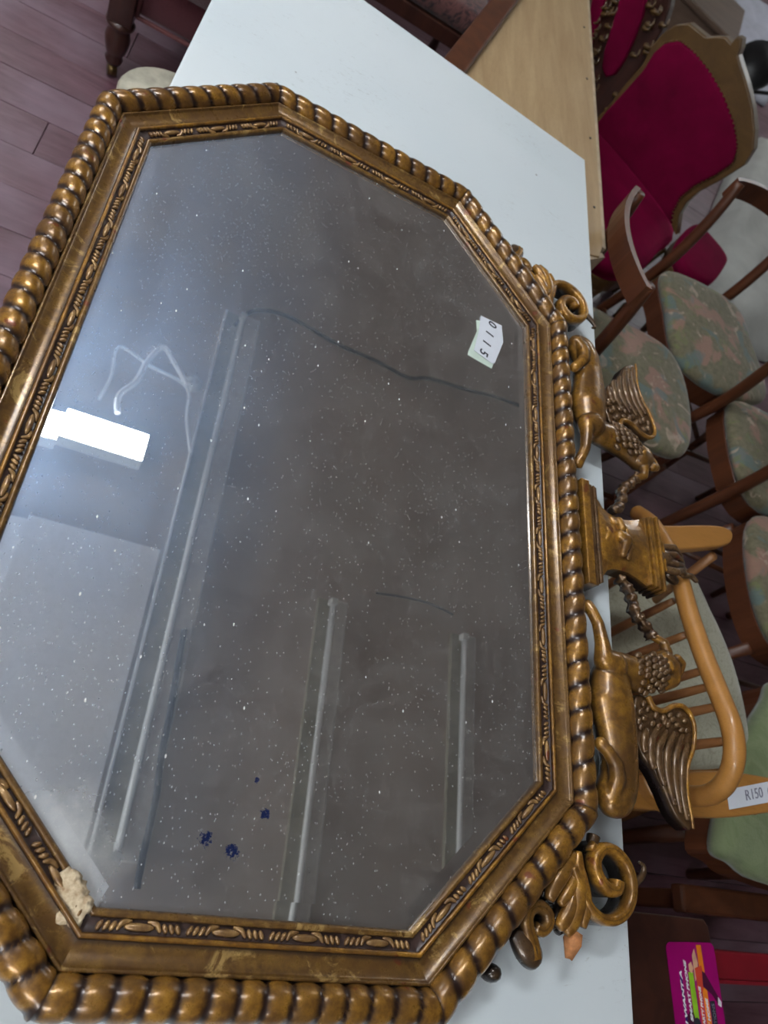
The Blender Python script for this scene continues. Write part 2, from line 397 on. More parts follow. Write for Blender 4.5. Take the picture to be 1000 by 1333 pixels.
# --- ceiling light fittings
def batten(name, x, y, L, along, lit, label, w_=.13, group=None, drop=0):
    """surface mounted fluorescent fitting, along 'x' or 'y', centre x,y"""
    t = thing(name, label, 'ceiling light', (x, y, CZ - drop), group, 0 if along == 'x' else math.pi / 2)
    if drop:
        for s in (-1, 1):
            bm = B(); tube(bm, [(s * L * .35, 0, 0), (s * L * .35, 0, drop)], .004, 8); mesh_obj('hanging_rod', bm, ENAMEL, t, True)
    if lit and not drop:
        bm = B(); box(bm, (0, 0, -.042), (L + .01, w_ + .012, .084), bev=.004); mesh_obj('housing', bm, ENAMEL, t)
        bm = B(); box(bm, (0, 0, -.0855), (L, w_, .005), bev=.001); mesh_obj('diffuser', bm, TUBE, t)
    elif lit:
        bm = B(); box(bm, (0, 0, -.015), (L, w_ * .4, .03), bev=.004); mesh_obj('housing', bm, ENAMEL, t)
        bm = B(); box(bm, (0, 0, -.060), (L, w_ * .8, .05), bev=.012); mesh_obj('diffuser', bm, TUBE, t)
    else:
        bm = B(); box(bm, (0, w_ * .20, -.010), (L, w_ * .52, .020), bev=.002); mesh_obj('housing', bm, BATTEN, t)
        if w_ > .17: bm = B(); box(bm, (0, w_ * .48, -.014), (L, .012, .028), bev=.003); mesh_obj('edge_strip', bm, TUBEOFF, t)
        bm = B(); box(bm, (0, -w_ * .26, -.022), (L, w_ * .42, .044), bev=.008); mesh_obj('gear_cover', bm, GEAR, t)
        bm = B(); tube(bm, [(-L / 2 + .03, w_ * .03, -.040), (L / 2 - .03, w_ * .03, -.040)], .013, 14); mesh_obj('tube', bm, TUBEOFF, t, True)
        for s in (-1, 1):
            bm = B(); box(bm, (s * (L / 2 - .015), w_ * .03, -.036), (.03, .032, .05), bev=.004); mesh_obj('tube_holder', bm, ENAMEL if s > 0 else BLACK, t)
    return t
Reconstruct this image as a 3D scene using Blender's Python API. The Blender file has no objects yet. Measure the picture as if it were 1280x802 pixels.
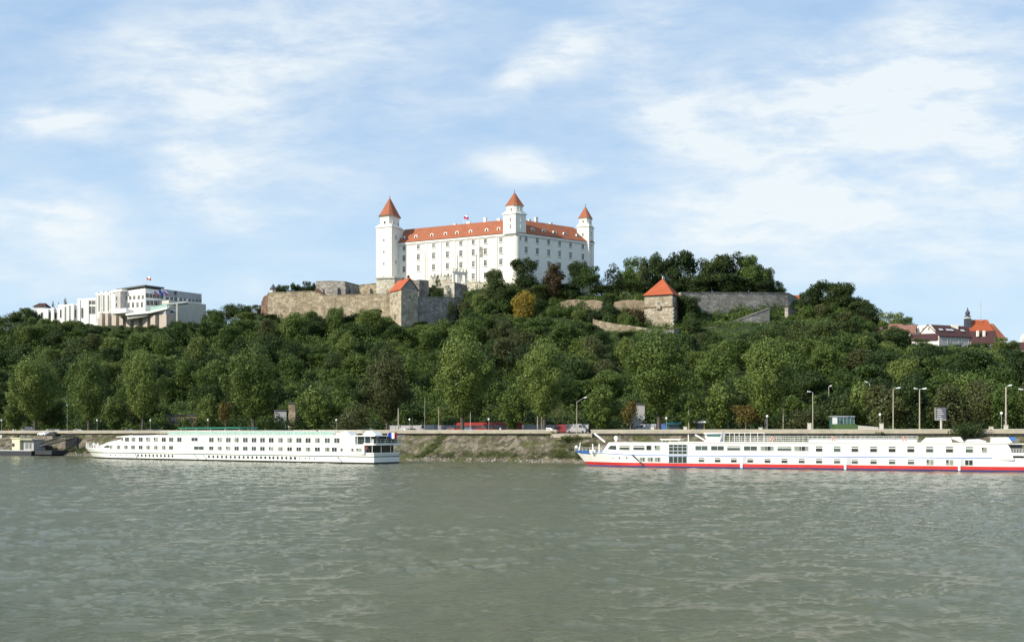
import bpy, math, random
import numpy as np
from mathutils import Vector, Matrix

SC = bpy.context.scene
COL = SC.collection
R = math.radians
# ------------------------------------------------------------------ camera
F = 1300.0                      # focal length in pixels of the 1280-wide photograph
CAMZ = 7.5                      # eye height above the river
HORIZON = 541.0                 # image row of the horizon
cam_d = bpy.data.cameras.new("camera")
cam = bpy.data.objects.new("camera", cam_d)
COL.objects.link(cam)
cam.location = (0, 0, CAMZ)
cam.rotation_euler = (R(90), 0, 0)
cam_d.sensor_width = 36.0
cam_d.lens = F / 1280.0 * 36.0
cam_d.shift_y = (HORIZON - 401.0) / 1280.0
cam_d.clip_start = 0.5
cam_d.clip_end = 6000
SC.camera = cam
# ------------------------------------------------------------------ sun, sky, exposure
SUN_EL = R(34)
SUN_DIR = Vector((-0.86 * math.cos(SUN_EL), -0.51 * math.cos(SUN_EL), math.sin(SUN_EL))).normalized()
sun_d = bpy.data.lights.new("sun", 'SUN')
sun_d.energy = 5.0
sun_d.angle = R(0.6)
sun_d.color = (1.0, 0.92, 0.77)
sun = bpy.data.objects.new("sun", sun_d)
COL.objects.link(sun)
sun.location = (-200, -100, 200)
sun.rotation_euler = SUN_DIR.to_track_quat('Z', 'Y').to_euler()

SC.view_settings.view_transform = 'Standard'
SC.view_settings.look = 'None'
SC.view_settings.gamma = 1.0
SC.view_settings.exposure = 0.32
SC.view_settings.use_curve_mapping = False
SC.cycles.max_bounces = 5
SC.cycles.diffuse_bounces = 2
SC.cycles.glossy_bounces = 3
SC.cycles.transmission_bounces = 2
SC.cycles.use_denoising = True

world = bpy.data.worlds.new("World")
SC.world = world
world.use_nodes = True
nt = world.node_tree
nt.nodes.clear()


class NG:
    """small helper for node graphs"""
    def __init__(s, tree): s.t = tree
    def n(s, typ, **kw):
        nd = s.t.nodes.new(typ)
        for k, v in kw.items(): setattr(nd, k, v)
        return nd
    def l(s, a, b): s.t.links.new(a, b)
    def val(s, x, sock):
        if isinstance(x, (int, float)): sock.default_value = x
        elif isinstance(x, (tuple, list)): sock.default_value = x
        else: s.l(x, sock)
    def math(s, op, a, b=0.0, clamp=False):
        nd = s.n('ShaderNodeMath', operation=op, use_clamp=clamp)
        s.val(a, nd.inputs[0]); s.val(b, nd.inputs[1])
        return nd.outputs[0]
    def vmath(s, op, a, b=(0, 0, 0)):
        nd = s.n('ShaderNodeVectorMath', operation=op)
        s.val(a, nd.inputs[0]); s.val(b, nd.inputs[1])
        return nd.outputs['Value'] if op == 'LENGTH' else nd.outputs[0]
    def rng(s, x, a, b, c, d, smooth=True):
        nd = s.n('ShaderNodeMapRange', interpolation_type='SMOOTHSTEP' if smooth else 'LINEAR')
        s.val(x, nd.inputs[0])
        for i, v in enumerate((a, b, c, d)): s.val(v, nd.inputs[i + 1])
        return nd.outputs[0]
    def noise(s, vec, scale, detail=4, rough=0.5, dist=0.0):
        nd = s.n('ShaderNodeTexNoise')
        if vec is not None: s.l(vec, nd.inputs['Vector'])
        nd.inputs['Scale'].default_value = scale
        nd.inputs['Detail'].default_value = detail
        nd.inputs['Roughness'].default_value = rough
        nd.inputs['Distortion'].default_value = dist
        return nd.outputs[0]
    def mix(s, fac, a, b):
        nd = s.n('ShaderNodeMix', data_type='RGBA')
        s.val(fac, nd.inputs[0]); s.val(a, nd.inputs[6]); s.val(b, nd.inputs[7])
        return nd.outputs[2]
    def ramp(s, x, stops):
        nd = s.n('ShaderNodeValToRGB')
        e = nd.color_ramp.elements
        while len(e) < len(stops): e.new(0.5)
        for i, (p, c) in enumerate(stops):
            e[i].position = p; e[i].color = (*c, 1)
        s.l(x, nd.inputs[0])
        return nd.outputs[0]


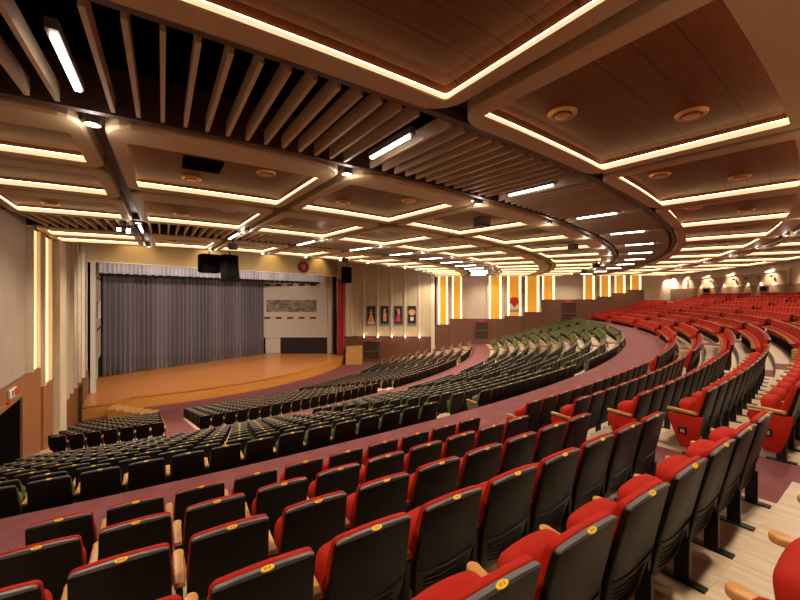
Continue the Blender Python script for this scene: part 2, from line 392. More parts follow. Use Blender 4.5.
# doors in the far wall
def fardoor(n, ua, ub, vt, vb, off, lab):
    xa, ya = seg(ua); xb, yb = seg(ub); zt = far_pt(ua, vt)[2]; zb = far_pt(ua, vb)[2]
    mb = MB(); FB(mb, ua, ub, zb, zt, off, off+.04); o = mb.build('door_%d' % n, MAT['door']); struct(o, lab)
    mb = MB(); FB(mb, ua-.8, ua, zb, zt+.1, off, off+.14); FB(mb, ub, ub+.8, zb, zt+.1, off, off+.14); FB(mb, ua, ub, zt, zt+.12, off, off+.14); mb.build('door_frame', MAT['wains'], o)
    mb = MB(); FB(mb, ua+.6, ub-.6, zb+1.0, zb+1.08, off+.04, off+.10); mb.build('push_bar', MAT['alu'], o)
    um = (ua+ub)/2
    mb = MB(); FB(mb, um-.12, um+.12, zb, zt, off+.04, off+.06); mb.build('door_gap', MAT['doorin'], o)
fardoor(1, 363.5, 379, 341.5, 358.5, .14, 'brown double door below the posters on the far side wall')
fardoor(2, 475, 487.5, 322.5, 338, .35, 'dark double door at the far end of the lower cross aisle')
fardoor(3, 561, 575, 303, 321, .35, 'dark double door at the far end of the upper cross aisle')
for (u, v, nm) in ((371, 339, 'over the door below the posters'), (481, 320.6, 'over the far lower door'), (568, 301.2, 'over the far upper door')):
    x, y, z = far_pt(u, v); mb = MB(); FB(mb, u-2.2, u+2.2, z-.1, z+.12, .15 if u < 400 else .36, .22 if u < 400 else .43)
    o = mb.build('exit_sign', MAT['redp'], None, (x, y, z)); tag(o, 'small unlit red exit sign '+nm, 'sign', 'exit signs on the far wall')
# four portrait posters
def flat(mb, x, y, z, pts, m, d): mb.poly([(x+px, y-d, z+pz) for px, pz in pts], m)
def ell(cx, cz, rx, rz, n=14): return [(cx+rx*cos(2*pi*k/n), cz+rz*sin(2*pi*k/n)) for k in range(n)]
for i, (u, lab) in enumerate(((371.2, 'framed poster of a dancer in a flared orange skirt, leftmost of four'), (384.8, 'framed poster of a standing figure in peach dress, second of four'), (398.5, 'framed poster of a dancer in a magenta skirt, third of four'), (411.9, 'framed poster of a figure with orange headdress, rightmost of four'))):
    x, y, z = far_pt(u, 315.5); yf = y-.1
    t = thing('poster', lab, 'poster', (x, yf, z), 'four portrait posters on the cream wall')
    w, h = .62, 1.36
    mb = MB(); mb.box(x-w, yf-.06, z-h, x+w, yf, z+h); mb.build('frame', MAT['teal'], t)
    mb = MB(); mb.box(x-w*.86, yf-.09, z-h*.80, x+w*.86, yf-.06, z+h*.96); mb.build('print', MAT['pdark'], t)
    mb = MB(); y2 = yf-.10
    if i == 0:
        flat(mb, x, y2, z, [(-.45, -.75), (.45, -.75), (.14, .15), (.1, .5), (-.1, .5), (-.14, .15)], 0, 0); flat(mb, x, y2, z, [(-.5, .55), (0, .38), (.5, .55), (0, .3)], 1, .01); flat(mb, x, y2, z, ell(0, .72, .12, .16), 1, .01); flat(mb, x, y2, z, [(-.48, -1.2), (.48, -1.2), (.48, -.8), (-.48, -.8)], 1, .01)
    elif i == 1:
        flat(mb, x, y2, z, [(-.22, -.8), (.2, -.8), (.26, -.1), (.16, .5), (-.16, .5), (-.24, 0)], 0, 0); flat(mb, x, y2, z, ell(0, .75, .16, .22), 1, .01); flat(mb, x, y2, z, [(-.1, -.1), (.2, .1), (.1, .4), (-.1, .3)], 1, .01)
    elif i == 2:
        flat(mb, x, y2, z, [(-.5, -.8), (.35, -.9), (.16, .2), (-.02, .3)], 0, 0); flat(mb, x, y2, z, [(-.12, .2), (.16, .2), (.2, .6), (0, .6)], 1, .01); flat(mb, x, y2, z, ell(.06, .8, .11, .15), 1, .01); flat(mb, x, y2, z, [(-.3, .9), (-.2, .95), (0, .5), (-.05, .45)], 1, .015)
    else:
        flat(mb, x, y2, z, ell(0, .45, .48, .42), 0, 0); flat(mb, x, y2, z, ell(0, .25, .16, .28), 1, .01); flat(mb, x, y2, z, [(-.2, -.7), (.2, -.7), (.26, -.2), (-.26, -.2)], 2, .01)
    mb.build('figure', [MAT['porange'] if i != 2 else MAT['pmag'], MAT['pskin'], MAT['pcream']], t)

# left wall
def LB(mb, ua, ub, z0, z1, t0, t1, m=0): mb.wallbox(left_pt(ua), left_pt(ub), z0, z1, t0, t1, m)
mb = MB()
rear_l = (3.0, left_y(3.0))
mb.wallbox(left_pt(37.2), rear_l, -6.1, -.02, 0, .12); struct(mb.build('trim_%d' % trim_n, MAT['wainsL']), 'brown slatted lower panelling beside the left door'); trim_n += 1
mb = MB(); LB(mb, 48, 37.4, -6.1, -1.0, 0, .2); struct(mb.build('trim_%d' % trim_n, MAT['wainsL'])); trim_n += 1
mb = MB(); LB(mb, 86.2, 55.6, -6.1, -2.9, 0, .14); struct(mb.build('trim_%d' % trim_n, MAT['wainsL'])); trim_n += 1
mb = MB(); LB(mb, 86.2, 55.6, -2.9, H1, 0, .08); struct(mb.build('trim_%d' % trim_n, MAT['creamL'])); trim_n += 1
for u in (57.5, 62.5, 67.4, 71.8, 76, 80):
    mb = MB(); LB(mb, u+.55, u-.55, -2.95, 8, .08, .3); struct(mb.build('trim_%d' % trim_n, MAT['creamL'])); trim_n += 1
mb = MB(); LB(mb, 55.6, 48.2, -6.1, 6.0, 0, .45); struct(mb.build('trim_%d' % trim_n, MAT['creamL'])); trim_n += 1
for i, (ua, ub, z, nm) in enumerate(((34.2, 26.0, -.02, 'the left wall nearer the door'), (46.4, 38.4, -1.0, 'the left wall nearer the stage'))):
    x, y = left_pt((ua+ub)/2)
    t = thing('backlit_wall_panel', 'tall warm glowing backlit column on '+nm, 'wall panel', (x, y, z), 'backlit columns on the left wall')
    w = ua-ub
    mb = MB(); LB(mb, ua-w*.12, ub+w*.12, z, 5.9, .01, .10); mb.build('panel', MAT['leftglow'], t)
    mb = MB(); LB(mb, ua, ua-w*.12, z, 5.9, .0, .22); LB(mb, ub+w*.12, ub, z, 5.9, .0, .22); mb.build('side_frame', MAT['post'], t)
# left doors
mb = MB(); LB(mb, 15, -14, -3.4, -.66, .12, .135); o = mb.build('door_4', MAT['black']); struct(o, 'dark open doorway in the left wall')
mb = MB(); LB(mb, 16.2, 15, -3.4, -.55, .12, .2); LB(mb, 15, -14, -.66, -.55, .12, .2); mb.build('door_frame', MAT['fin'], o)
mb = MB(); LB(mb, 79.5, 75.5, -6.0, -3.35, .14, .18); o = mb.build('door_5', MAT['doorin']); struct(o, 'narrow dark doorway at the stage end of the left wall')
x, y = left_pt(7); 
t = thing('exit_sign', 'red and white exit sign above the dark doorway in the left wall', 'sign', (x, y, -.4))
mb = MB(); LB(mb, 9.5, 2.5, -.42, -.14, .13, .19); mb.build('plate', MAT['whitep'], t)
mb = MB(); LB(mb, 9.4, 7.2, -.40, -.16, .19, .2); mb.build('red_field', MAT['redp'], t)
mb = MB(); LB(mb, 4.8, 4.1, -.38, -.18, .19, .2); LB(mb, 6.3, 5.6, -.38, -.18, .19, .2); mb.build('pictogram', MAT['glassdark'], t)
mb = MB(); x, y = left_pt(2.2); LB(mb, 2.2, .8, -.66, -.48, .13, .2); o = mb.build('alarm_bell', MAT['redp'], None, (x, y, -.8)); tag(o, 'small red alarm box beside the left doorway head', 'alarm')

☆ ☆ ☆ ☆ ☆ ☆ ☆

# [WHAT TO WORK ON]
Transcribe only the lines from the line holding "Reconstruct this image" through the line holding "from mathutils import Vector, Matrix", inclusive, without any of the pictures.

# [EXPECTED OUTPUT]
Reconstruct this image as a 3D scene using Blender's Python API. The Blender file has no objects yet. Measure the picture as if it were 1280x802 pixels.
import bpy, math, random
import numpy as np
from mathutils import Vector, Matrix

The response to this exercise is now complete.